His brilliance lights this text in his understanding of how it all works, and his determination to communicate his fear of our failing to change, and the dreadful horrors that we have inflicted on the earth and its people. Poetic, lyrical and persuasive, Kinsella's writing grabs us and will not let go. Yet at the heart of his story is a pragmatism that underlies all that he posits, and indeed it is this which is so simple, yet he feels is so shunned or ignored by the peoples of the earth, or at least those who manage to dominate the world.

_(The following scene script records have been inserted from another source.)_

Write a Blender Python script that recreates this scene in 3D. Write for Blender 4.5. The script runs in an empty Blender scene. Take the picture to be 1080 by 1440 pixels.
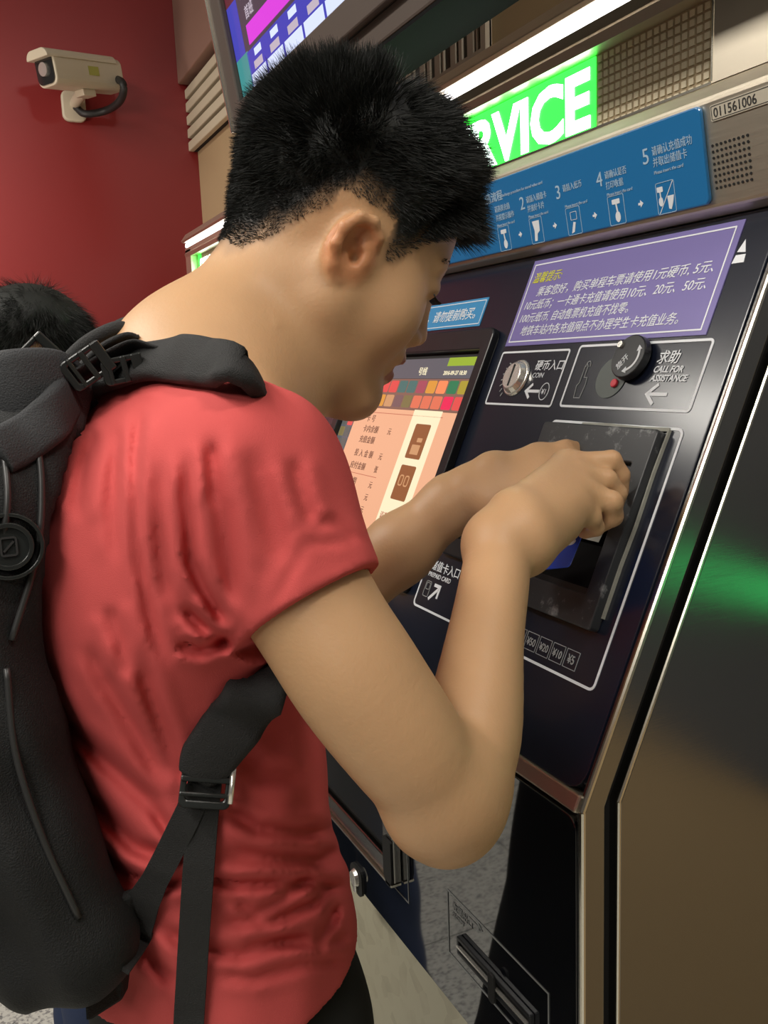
import bpy, bmesh, math, random
import numpy as np
from mathutils import Vector, Matrix
from mathutils.bvhtree import BVHTree
random.seed(7); rng = np.random.default_rng(7)
S = bpy.context.scene
COL = S.collection
# ------------------------------------------------------------------ camera
F = 1248.0
YAW, PIT, ROL = .4425, .16695, -.038478
CAM = np.array([0, 0, 1.45])
fw = np.array([-math.cos(YAW)*math.cos(PIT), math.sin(YAW)*math.cos(PIT), -math.sin(PIT)])
rt = np.cross(fw, [0, 0, 1]); rt /= np.linalg.norm(rt); upv = np.cross(rt, fw)
c_, s_ = math.cos(ROL), math.sin(ROL)
rt, upv = c_*rt+s_*upv, -s_*rt+c_*upv
MW = np.array([rt, upv, fw])
cd = bpy.data.cameras.new('camera'); cam = bpy.data.objects.new('camera', cd); COL.objects.link(cam)
cam.matrix_world = Matrix(((rt[0], upv[0], -fw[0], CAM[0]), (rt[1], upv[1], -fw[1], CAM[1]), (rt[2], upv[2], -fw[2], CAM[2]), (0, 0, 0, 1)))
cd.sensor_fit = 'VERTICAL'; cd.sensor_height = 24; cd.lens = 24*F/1440; cd.clip_start = .02
S.camera = cam
# ------------------------------------------------------------------ world, lights, exposure
S.view_settings.view_transform = 'Standard'; S.view_settings.look = 'None'
S.view_settings.exposure = 0.0; S.view_settings.gamma = 1; S.view_settings.use_curve_mapping = False
w = bpy.data.worlds.new('world'); S.world = w; w.use_nodes = True
w.node_tree.nodes['Background'].inputs[0].default_value = (.85, .84, .80, 1)
w.node_tree.nodes['Background'].inputs[1].default_value = .28
def area(name, loc, to, sx, sy, power, col=(1, .95, .87)):
    l = bpy.data.lights.new(name, 'AREA'); l.shape = 'RECTANGLE'; l.size = sx; l.size_y = sy; l.energy = power; l.color = col
    o = bpy.data.objects.new(name, l); COL.objects.link(o); o.location = loc
    o.rotation_euler = (Vector(to)-Vector(loc)).to_track_quat('-Z', 'Y').to_euler()
    return o
area('ceiling_and_fill_light', (-.6, -.9, 2.78), (-.6, -.85, 0), 2.4, .25, 47)
area('ceiling_and_fill_light', (-2.0, -.9, 2.78), (-2.0, -.9, 0), 1.6, .25, 20)
area('ceiling_and_fill_light', (1.1, -1.7, 2.78), (.4, -.4, 0), 1.4, .5, 24)
area('ceiling_and_fill_light', (.15, .48, 2.76), (-1.1, .8, 1.9), .3, .12, 9)  # added fill lamp, brightens the beige wall above the header
area('wall_lamp_light', (-2.5, -.30, 1.92), (-3.0, .0, 1.80), .2, .3, 5.0, (1, .85, .75))

# ------------------------------------------------------------------ projection helpers used while modelling
def ray(x, y): return MW.T @ np.array([(x-540)/F, (720-y)/F, 1.])
def P(x, y, d): return CAM+ray(x, y)*d
def onX(x, y, X): r = ray(x, y); return CAM+r*(X/r[0])
def onY(x, y, Y): r = ray(x, y); return CAM+r*(Y/r[1])
KN = np.array([0, .443, 1.067]); EU = np.array([0, .41, .912]); EU /= np.linalg.norm(EU)
EN = np.array([0, -EU[2], EU[1]])                      # outward normal of the sloped fascia
def U(x, y):                                            # photo pixel -> (X, u) on the sloped fascia
    r = ray(x, y); t = np.dot(KN-CAM, EN)/np.dot(r, EN); p = CAM+r*t
    return p[0], float(np.dot(p-KN, EU))
def proj(p):
    c = (p-CAM) @ MW.T
    return 540+F*c[..., 0]/c[..., 2], 720-F*c[..., 1]/c[..., 2]
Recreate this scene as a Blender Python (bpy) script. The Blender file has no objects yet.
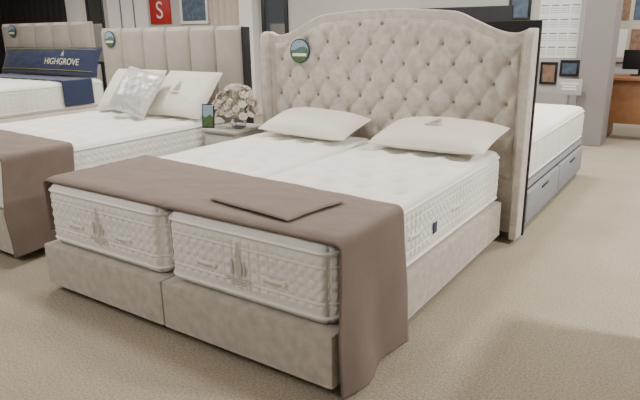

Pitched at all English-speaking adults of the world, although particularly focused on what it is possible to change in Australia, this testament to the beauty and complexity of the world, that are both endangered, could be adopted by adolescent students, who, if interested, may well be significant game-changers of the future. The possibilities for change are clearly well argued and the need is for action soon, and the potential for disaster clearly signified in this eloquent text.